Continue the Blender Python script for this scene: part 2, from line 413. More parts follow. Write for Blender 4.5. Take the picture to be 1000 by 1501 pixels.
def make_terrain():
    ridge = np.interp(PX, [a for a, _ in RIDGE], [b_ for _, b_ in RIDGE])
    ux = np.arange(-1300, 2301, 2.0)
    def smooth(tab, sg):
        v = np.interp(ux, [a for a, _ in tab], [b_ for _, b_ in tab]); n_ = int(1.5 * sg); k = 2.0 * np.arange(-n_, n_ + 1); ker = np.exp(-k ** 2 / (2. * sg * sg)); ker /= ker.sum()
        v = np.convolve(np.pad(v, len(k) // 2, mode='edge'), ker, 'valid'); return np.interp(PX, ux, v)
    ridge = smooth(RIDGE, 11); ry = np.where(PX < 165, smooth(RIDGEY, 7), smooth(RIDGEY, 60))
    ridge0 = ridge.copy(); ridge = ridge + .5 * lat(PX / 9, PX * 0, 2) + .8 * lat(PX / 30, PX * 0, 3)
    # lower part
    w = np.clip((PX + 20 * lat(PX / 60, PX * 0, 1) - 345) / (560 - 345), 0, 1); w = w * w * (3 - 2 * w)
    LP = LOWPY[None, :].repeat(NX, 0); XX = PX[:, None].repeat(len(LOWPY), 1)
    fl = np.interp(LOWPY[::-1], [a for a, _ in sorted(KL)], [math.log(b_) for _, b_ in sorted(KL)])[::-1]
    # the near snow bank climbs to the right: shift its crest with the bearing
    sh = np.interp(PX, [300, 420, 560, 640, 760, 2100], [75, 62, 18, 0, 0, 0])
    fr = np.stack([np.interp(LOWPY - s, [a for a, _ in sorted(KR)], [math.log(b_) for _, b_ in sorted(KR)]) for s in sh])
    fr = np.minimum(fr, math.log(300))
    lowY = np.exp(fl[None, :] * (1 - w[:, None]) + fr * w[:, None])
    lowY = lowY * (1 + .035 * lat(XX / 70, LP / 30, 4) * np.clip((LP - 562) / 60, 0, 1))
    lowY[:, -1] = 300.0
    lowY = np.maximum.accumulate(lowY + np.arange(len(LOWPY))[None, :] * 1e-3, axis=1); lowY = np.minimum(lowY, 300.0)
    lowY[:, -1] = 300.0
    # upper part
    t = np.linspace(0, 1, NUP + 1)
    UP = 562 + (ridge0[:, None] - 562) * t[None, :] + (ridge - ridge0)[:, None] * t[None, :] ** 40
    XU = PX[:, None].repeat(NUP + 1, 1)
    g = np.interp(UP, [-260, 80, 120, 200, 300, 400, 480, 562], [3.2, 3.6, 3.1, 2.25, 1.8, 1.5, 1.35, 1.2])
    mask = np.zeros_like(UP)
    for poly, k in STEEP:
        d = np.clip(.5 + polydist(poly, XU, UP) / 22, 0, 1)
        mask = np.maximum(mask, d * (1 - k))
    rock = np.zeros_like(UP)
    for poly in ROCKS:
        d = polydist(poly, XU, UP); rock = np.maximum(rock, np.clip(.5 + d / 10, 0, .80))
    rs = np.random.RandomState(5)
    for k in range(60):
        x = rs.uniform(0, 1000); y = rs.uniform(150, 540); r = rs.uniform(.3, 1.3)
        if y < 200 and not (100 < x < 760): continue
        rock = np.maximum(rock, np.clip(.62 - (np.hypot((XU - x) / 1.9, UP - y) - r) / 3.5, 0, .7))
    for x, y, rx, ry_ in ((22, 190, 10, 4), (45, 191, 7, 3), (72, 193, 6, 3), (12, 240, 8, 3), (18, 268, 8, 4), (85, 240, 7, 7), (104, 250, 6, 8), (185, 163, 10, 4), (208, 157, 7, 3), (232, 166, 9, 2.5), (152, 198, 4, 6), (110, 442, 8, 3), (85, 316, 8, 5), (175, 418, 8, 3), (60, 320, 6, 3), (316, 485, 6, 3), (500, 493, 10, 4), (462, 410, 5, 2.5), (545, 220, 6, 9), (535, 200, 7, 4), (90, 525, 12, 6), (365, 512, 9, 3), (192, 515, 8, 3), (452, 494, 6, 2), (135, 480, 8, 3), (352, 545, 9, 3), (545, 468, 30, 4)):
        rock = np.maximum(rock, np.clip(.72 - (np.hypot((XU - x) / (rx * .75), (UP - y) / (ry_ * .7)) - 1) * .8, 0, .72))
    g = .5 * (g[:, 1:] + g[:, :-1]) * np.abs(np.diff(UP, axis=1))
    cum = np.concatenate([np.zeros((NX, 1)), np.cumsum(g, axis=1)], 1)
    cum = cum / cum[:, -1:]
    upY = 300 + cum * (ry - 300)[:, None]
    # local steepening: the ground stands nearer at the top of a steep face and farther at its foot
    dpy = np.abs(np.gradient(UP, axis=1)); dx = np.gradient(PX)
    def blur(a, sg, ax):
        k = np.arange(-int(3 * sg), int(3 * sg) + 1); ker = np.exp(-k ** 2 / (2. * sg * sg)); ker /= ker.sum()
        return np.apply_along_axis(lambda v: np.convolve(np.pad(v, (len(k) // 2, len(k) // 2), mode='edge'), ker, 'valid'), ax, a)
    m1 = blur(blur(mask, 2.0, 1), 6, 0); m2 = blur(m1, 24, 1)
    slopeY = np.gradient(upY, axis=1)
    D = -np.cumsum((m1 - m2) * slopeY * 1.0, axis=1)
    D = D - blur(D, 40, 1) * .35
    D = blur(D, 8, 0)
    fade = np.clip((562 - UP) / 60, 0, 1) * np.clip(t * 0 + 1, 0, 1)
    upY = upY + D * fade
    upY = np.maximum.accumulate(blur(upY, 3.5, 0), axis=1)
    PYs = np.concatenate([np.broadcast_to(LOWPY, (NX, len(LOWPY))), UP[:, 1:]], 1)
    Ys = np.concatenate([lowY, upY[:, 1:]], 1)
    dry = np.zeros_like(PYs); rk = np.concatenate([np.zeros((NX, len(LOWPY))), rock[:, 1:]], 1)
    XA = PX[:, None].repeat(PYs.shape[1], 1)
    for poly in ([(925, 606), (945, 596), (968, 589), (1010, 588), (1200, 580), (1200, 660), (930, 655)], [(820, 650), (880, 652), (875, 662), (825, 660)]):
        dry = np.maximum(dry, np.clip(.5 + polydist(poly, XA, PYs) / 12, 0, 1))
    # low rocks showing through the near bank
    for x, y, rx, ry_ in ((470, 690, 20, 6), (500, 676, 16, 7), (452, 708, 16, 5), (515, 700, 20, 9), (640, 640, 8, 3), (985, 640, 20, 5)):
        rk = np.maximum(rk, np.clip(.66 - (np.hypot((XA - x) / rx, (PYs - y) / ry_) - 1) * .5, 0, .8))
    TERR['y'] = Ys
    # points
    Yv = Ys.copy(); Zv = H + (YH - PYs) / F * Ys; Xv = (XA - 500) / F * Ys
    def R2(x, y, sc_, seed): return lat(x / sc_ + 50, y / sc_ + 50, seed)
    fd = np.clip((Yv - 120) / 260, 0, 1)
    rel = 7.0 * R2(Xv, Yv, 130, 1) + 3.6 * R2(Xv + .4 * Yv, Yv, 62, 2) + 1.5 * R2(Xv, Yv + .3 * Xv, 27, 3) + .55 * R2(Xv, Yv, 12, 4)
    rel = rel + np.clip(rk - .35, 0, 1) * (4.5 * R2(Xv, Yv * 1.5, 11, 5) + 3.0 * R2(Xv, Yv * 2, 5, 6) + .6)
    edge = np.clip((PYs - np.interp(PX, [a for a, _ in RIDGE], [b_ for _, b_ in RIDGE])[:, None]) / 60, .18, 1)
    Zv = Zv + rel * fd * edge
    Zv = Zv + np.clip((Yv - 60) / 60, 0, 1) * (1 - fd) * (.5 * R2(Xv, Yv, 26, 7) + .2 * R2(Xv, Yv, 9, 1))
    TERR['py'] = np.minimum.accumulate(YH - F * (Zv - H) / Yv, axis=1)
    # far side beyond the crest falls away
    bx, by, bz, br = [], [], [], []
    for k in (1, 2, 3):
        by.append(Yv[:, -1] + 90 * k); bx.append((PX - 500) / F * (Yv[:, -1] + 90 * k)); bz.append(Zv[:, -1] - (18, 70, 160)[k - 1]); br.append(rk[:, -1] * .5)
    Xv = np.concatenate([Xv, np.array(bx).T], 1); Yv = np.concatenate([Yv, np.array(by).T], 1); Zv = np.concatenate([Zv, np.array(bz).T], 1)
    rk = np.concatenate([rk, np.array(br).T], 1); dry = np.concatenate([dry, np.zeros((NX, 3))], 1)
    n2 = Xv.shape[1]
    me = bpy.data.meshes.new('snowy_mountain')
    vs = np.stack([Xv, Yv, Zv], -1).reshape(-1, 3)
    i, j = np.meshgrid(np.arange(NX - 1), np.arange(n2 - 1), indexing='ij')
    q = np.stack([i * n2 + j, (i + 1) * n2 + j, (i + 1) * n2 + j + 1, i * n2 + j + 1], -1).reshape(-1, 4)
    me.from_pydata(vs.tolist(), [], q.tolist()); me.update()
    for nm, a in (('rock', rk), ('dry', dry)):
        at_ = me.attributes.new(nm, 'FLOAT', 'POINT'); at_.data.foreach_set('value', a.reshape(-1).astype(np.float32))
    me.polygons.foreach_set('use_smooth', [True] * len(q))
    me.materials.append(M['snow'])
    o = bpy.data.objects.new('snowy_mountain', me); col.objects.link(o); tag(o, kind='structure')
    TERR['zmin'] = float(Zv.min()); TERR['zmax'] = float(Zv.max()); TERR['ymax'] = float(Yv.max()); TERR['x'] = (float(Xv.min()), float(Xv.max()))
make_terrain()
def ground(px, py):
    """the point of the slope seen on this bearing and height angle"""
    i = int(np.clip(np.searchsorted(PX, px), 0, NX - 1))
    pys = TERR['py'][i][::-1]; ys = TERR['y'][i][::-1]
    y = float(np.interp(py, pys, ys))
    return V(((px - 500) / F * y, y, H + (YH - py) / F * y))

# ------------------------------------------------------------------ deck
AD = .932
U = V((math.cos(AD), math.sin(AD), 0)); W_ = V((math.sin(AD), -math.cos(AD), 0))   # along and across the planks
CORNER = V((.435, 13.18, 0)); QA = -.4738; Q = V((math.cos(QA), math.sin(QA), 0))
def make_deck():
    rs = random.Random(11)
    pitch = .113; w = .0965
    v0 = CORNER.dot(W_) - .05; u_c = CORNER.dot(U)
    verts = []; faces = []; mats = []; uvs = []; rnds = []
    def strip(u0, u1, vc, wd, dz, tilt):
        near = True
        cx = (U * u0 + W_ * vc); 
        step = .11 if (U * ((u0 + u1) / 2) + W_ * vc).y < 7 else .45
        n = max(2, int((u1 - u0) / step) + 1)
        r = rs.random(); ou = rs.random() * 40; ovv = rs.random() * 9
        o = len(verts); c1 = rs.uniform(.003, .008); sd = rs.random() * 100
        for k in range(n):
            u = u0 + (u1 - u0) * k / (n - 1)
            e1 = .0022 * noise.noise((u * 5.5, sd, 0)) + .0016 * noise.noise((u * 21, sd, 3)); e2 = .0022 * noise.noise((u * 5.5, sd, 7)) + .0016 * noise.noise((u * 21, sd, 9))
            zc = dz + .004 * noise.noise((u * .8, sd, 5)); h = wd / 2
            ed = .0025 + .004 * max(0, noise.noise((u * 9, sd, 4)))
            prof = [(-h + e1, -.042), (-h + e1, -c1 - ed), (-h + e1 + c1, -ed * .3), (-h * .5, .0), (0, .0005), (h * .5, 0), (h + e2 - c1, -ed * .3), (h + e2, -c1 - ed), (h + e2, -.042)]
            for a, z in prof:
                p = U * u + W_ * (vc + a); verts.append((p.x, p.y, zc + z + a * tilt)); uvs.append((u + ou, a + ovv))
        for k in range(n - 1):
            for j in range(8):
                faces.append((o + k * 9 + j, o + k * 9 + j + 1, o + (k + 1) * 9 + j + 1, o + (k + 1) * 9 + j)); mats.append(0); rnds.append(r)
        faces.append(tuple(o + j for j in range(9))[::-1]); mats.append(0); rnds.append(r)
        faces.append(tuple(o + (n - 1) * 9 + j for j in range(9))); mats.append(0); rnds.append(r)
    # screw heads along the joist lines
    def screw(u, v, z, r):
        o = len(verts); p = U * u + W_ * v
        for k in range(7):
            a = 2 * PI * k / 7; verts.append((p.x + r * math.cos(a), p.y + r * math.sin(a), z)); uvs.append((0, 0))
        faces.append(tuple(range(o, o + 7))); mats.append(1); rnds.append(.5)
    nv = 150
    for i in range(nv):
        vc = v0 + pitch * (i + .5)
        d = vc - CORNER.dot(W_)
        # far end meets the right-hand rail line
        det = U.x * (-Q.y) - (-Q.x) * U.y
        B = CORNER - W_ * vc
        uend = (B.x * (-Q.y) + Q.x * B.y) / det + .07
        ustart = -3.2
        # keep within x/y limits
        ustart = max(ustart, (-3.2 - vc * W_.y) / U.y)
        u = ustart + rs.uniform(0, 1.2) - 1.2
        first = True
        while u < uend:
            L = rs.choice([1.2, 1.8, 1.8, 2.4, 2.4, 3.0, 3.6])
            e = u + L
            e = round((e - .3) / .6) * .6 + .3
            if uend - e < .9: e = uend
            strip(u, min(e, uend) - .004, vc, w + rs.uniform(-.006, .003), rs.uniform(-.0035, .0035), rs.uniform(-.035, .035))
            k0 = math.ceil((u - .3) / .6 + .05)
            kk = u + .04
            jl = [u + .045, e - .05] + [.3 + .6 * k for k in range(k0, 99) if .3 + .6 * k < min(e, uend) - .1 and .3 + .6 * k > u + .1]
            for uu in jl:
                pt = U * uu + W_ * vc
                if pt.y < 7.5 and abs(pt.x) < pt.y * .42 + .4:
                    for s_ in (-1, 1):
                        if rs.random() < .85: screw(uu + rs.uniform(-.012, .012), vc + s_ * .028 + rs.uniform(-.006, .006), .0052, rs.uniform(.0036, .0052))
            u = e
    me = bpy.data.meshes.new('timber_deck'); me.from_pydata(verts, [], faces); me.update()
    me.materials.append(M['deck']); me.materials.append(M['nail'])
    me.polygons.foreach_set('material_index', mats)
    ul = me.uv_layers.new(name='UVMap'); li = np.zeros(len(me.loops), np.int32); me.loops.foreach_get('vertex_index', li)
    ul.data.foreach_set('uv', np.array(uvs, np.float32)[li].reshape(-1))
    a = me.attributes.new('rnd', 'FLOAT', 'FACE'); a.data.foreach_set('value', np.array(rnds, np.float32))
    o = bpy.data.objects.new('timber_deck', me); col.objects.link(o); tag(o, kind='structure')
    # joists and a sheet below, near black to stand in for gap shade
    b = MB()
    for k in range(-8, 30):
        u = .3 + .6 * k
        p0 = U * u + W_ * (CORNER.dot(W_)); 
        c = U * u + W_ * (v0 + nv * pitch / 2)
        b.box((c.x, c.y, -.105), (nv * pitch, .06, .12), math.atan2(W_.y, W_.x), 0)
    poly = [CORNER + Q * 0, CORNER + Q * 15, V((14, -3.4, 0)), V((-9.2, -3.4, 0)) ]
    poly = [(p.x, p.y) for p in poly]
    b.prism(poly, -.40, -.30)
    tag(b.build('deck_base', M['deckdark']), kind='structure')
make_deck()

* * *

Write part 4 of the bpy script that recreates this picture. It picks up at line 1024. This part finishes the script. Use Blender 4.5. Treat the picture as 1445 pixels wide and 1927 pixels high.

---

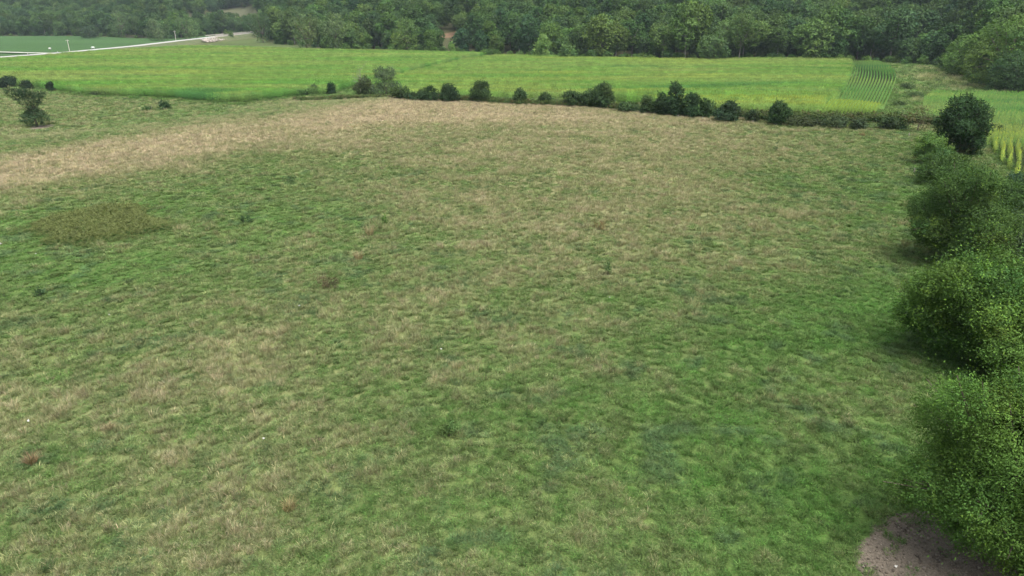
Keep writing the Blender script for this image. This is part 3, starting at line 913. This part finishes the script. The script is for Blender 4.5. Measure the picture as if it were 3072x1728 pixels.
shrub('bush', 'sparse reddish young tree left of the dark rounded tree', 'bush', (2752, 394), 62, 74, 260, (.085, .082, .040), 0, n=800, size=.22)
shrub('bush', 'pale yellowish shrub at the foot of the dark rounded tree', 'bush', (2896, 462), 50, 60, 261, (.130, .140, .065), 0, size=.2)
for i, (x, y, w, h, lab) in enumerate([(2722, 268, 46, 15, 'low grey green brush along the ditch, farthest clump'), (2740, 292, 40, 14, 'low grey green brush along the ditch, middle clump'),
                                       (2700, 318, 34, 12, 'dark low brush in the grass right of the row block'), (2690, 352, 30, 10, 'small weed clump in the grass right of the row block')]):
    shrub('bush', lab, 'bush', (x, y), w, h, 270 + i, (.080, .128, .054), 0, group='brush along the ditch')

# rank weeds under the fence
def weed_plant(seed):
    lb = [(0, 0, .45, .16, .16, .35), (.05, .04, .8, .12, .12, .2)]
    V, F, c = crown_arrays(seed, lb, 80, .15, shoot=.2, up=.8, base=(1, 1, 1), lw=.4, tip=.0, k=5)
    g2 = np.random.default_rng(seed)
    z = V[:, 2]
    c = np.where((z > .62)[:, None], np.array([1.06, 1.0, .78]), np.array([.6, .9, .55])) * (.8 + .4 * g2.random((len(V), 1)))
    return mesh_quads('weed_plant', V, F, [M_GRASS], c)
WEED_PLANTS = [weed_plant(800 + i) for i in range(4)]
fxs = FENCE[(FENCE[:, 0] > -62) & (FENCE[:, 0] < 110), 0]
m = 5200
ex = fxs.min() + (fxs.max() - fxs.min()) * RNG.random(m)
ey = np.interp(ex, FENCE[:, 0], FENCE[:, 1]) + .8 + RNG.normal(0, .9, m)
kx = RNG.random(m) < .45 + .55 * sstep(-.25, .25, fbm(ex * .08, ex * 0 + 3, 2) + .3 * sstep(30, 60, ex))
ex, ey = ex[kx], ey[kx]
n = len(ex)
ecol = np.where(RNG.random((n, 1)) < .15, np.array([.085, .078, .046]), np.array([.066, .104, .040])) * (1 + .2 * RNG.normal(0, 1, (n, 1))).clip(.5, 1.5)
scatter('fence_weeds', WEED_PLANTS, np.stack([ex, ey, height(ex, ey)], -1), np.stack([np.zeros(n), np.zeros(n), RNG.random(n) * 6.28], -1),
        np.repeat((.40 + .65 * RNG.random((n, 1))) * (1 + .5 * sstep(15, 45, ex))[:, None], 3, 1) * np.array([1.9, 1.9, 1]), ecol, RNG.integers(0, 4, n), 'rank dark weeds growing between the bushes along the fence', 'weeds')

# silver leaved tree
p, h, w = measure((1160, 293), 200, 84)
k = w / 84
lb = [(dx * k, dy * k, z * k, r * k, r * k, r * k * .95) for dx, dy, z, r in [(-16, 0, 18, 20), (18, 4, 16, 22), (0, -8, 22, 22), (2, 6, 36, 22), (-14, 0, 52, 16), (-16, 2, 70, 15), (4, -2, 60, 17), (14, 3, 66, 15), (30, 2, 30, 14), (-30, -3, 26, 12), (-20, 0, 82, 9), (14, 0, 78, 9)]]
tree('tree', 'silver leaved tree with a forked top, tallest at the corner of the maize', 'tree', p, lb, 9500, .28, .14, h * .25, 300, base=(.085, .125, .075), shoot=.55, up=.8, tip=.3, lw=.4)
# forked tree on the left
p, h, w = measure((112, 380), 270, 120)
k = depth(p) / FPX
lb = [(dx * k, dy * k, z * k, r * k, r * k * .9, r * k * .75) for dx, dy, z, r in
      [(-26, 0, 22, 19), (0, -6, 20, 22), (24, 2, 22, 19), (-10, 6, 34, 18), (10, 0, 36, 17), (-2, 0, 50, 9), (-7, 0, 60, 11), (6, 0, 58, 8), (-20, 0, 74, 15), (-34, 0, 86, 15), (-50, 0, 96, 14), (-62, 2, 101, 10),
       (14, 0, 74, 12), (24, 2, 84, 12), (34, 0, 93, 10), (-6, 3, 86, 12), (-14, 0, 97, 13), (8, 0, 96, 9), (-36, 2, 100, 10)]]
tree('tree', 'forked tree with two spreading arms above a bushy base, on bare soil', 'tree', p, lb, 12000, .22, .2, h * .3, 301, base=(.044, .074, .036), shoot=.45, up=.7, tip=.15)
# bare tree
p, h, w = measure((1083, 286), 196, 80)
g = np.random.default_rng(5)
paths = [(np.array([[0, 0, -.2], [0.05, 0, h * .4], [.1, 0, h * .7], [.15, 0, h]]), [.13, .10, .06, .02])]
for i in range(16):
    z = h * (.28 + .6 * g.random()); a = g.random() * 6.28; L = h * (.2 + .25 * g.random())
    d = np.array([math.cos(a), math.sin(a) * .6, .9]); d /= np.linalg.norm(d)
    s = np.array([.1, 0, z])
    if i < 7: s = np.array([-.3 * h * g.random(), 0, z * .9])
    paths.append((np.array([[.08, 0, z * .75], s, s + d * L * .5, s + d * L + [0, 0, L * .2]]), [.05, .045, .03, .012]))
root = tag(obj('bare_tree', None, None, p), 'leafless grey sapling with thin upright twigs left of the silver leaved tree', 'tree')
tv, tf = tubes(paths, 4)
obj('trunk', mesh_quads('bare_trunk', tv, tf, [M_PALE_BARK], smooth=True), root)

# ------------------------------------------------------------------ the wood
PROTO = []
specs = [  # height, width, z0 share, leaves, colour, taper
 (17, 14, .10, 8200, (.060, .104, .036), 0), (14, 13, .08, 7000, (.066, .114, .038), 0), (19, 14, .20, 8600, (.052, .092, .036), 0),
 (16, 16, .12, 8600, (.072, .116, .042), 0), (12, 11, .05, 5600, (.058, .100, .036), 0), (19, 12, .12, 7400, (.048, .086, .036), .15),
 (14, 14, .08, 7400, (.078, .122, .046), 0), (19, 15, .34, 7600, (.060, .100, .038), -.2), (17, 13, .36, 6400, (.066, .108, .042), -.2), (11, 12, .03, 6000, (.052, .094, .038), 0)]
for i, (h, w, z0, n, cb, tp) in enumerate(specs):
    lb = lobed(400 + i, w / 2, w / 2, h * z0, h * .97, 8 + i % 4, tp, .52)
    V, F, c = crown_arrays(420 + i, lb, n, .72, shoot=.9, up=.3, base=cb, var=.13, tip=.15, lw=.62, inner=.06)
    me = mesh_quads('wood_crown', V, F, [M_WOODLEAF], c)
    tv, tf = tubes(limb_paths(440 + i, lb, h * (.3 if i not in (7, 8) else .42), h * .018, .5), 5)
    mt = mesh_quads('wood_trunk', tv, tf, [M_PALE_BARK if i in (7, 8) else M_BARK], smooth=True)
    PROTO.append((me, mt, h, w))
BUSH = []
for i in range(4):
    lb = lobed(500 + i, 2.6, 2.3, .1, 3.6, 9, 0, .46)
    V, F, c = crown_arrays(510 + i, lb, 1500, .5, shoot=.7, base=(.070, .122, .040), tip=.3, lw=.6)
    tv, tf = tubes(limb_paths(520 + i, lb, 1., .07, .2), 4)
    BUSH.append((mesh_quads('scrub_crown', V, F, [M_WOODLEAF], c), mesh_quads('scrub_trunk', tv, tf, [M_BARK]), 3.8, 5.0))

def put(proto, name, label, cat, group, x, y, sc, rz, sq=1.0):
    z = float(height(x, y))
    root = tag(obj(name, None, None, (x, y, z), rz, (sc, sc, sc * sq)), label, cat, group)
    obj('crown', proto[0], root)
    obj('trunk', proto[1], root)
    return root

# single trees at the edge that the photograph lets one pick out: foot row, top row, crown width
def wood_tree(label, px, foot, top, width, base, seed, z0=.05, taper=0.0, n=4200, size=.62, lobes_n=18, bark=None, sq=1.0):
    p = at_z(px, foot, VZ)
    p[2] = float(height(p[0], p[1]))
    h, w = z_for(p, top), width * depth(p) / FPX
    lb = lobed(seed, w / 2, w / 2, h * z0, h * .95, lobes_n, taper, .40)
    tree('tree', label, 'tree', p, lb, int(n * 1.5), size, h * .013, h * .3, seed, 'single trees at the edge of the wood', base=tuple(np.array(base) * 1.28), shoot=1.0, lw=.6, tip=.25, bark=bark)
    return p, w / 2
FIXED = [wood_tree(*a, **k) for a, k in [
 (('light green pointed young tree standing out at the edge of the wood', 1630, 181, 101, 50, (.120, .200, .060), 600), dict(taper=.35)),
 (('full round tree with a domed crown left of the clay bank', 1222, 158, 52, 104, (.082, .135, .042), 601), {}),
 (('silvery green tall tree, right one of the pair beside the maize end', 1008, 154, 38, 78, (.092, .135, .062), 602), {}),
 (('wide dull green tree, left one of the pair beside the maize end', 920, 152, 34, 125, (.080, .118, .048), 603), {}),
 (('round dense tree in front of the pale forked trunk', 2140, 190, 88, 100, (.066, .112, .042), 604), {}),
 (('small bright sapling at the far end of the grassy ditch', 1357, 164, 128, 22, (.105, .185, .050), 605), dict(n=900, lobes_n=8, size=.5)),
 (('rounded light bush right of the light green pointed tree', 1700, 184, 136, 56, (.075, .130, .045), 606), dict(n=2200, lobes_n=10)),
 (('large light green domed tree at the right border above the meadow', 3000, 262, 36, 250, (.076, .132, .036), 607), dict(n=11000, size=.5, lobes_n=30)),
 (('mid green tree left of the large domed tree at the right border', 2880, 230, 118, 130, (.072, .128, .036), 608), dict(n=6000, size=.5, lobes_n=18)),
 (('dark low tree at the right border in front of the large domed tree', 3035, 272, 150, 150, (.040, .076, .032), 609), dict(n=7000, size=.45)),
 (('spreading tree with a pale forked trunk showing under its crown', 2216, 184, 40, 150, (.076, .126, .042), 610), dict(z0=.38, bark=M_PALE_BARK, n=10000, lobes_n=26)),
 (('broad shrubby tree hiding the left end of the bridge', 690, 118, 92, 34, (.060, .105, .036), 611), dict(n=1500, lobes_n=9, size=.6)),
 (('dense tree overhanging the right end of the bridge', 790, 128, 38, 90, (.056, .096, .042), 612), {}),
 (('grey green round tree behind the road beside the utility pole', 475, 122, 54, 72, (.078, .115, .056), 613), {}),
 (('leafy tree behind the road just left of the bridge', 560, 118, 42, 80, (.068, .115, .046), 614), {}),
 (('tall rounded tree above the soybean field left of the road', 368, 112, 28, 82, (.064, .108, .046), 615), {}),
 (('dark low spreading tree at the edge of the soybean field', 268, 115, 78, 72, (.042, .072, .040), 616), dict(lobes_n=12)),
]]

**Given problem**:
Search the data above for lines holding "that" and copy each of them.

**Exercise output**:
Write part 4 of the bpy script that recreates this picture. It picks up at line 1024. This part finishes the script. Use Blender 4.5. Treat the picture as 1445 pixels wide and 1927 pixels high.
# single trees at the edge that the photograph lets one pick out: foot row, top row, crown width